Russian Nationalism Remains Trapped in Paradigm of ‘Russian Party’ within CPSU in 1970s, Savvin Says

Paul Goble

            Staunton, September 18 – Russian nationalism today is at the very earliest stages of its development because those who identify with it remain trapped in the paradigm promoted by the so-called Russian Party within the CPSU in the 1970s and view the defense of Sovietism as the basis of their ideas rather than as completely antithetical to them, Dimitry Savvin says.

            Instead of developing as nationalisms did in other former Soviet republics, Russian nationalism, the editor of the Riga-based Harbin portal says, has remained trapped in that worldview in large part because Russian nationalists lack the historical memory needed to overcome and go beyond it (harbin.lv/neizlechennye-yazvy-russkogo-natsionalizma).

            That in turn reflects the fact that Russian nationalism does not have institutions like the OUN in Ukraine or the Roman Catholic Church in Lithuania which kept national traditions alive under the Soviets or the kind of leaders like Bandera or Stetsko who influenced not only their own generation but future ones.

            And because of these two shortcomings, Russian nationalism also lacks the cadres of people who can help shape each rising generation. “Everywhere except Russia,” Savvin argues, there are people who were part of the earlier movements who remain influential to the present day.

            This in turn means that Russian nationalism has no common myth or program, that those who identify as its followers agree on nothing except that Russia has been a victim and are ready to have supporters of Nicholas II march alongside those who murdered the Imperial Family and sought to eliminate Russian traditions.

            What is one view now is this: Russian nationalism today descends not from the White Movement or Krasnov and Vlasov or from the Russian nationalists of the post-war period but rather from “the still born ‘Russian party’ within the CPSU” which sought to combine in “hybrid fashion” Soviet patriotism and the values of historic Russia.

            That attempt meant that “’the Russites’” within the party and beyond “never rose to the level of national communists which were able to successfully come to power in certain republics of the USSR.” Indeed, the last serious effort to create “a nationally Russian communist party” ended in 1949.

            According to Savvin, “the lack of experience of widescale political work, experience which the national communists in Lithuania had, for example, deprived [the Russian nationalist wannabes] of the chance to form a comparatively adequate understanding of Russian national interests in practice.”

            After 1991, some Russian nationalists were able to partially overcome these shortcomings by focusing on the Russian nationalist underground in the USSR and in the emigration. But that effort failed largely because “’national interests’ for ‘the Russian party’ in the CPSI were always equated with the interests of the Soviet state.”

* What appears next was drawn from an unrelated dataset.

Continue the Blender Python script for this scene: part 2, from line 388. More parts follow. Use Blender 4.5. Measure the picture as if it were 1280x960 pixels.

            Today, because of the neo-Sovietism of the Putin regime, those who style themselves Russian nationalists are becoming ever more trapped in that paradigm than even were those of the 1990s. In short, the Riga-based Russian conservative commentator says, the situation has deteriorated over the last 30 years.

            Russian nationalism today, Savvin continues, must be viewed as being at the very earliest stage of its development, not because there were not important developments in the past but because today’s nationalists are ignorant of them and have not been willing to move beyond the limits of Soviet patriotism.

            There are many possible ways forward international experience suggests, that of Ataturk in Turkey, Sun Yat-sen in China, and nationalist leaders in Greece and Spain to name but three. But there are several steps that all Russian nationalists must take if Russian nationalism is to become something serious.

            On the one hand, they must recognize that Sovietism and Russian nationalism cannot be equated but are antithetical. And on the other, they must reject things like “the cult of ‘the Great Fatherland War’” which the Kremlin today is promoting. They must oppose not only the Soviet past but those in the Kremlin who are seeking to bring it back.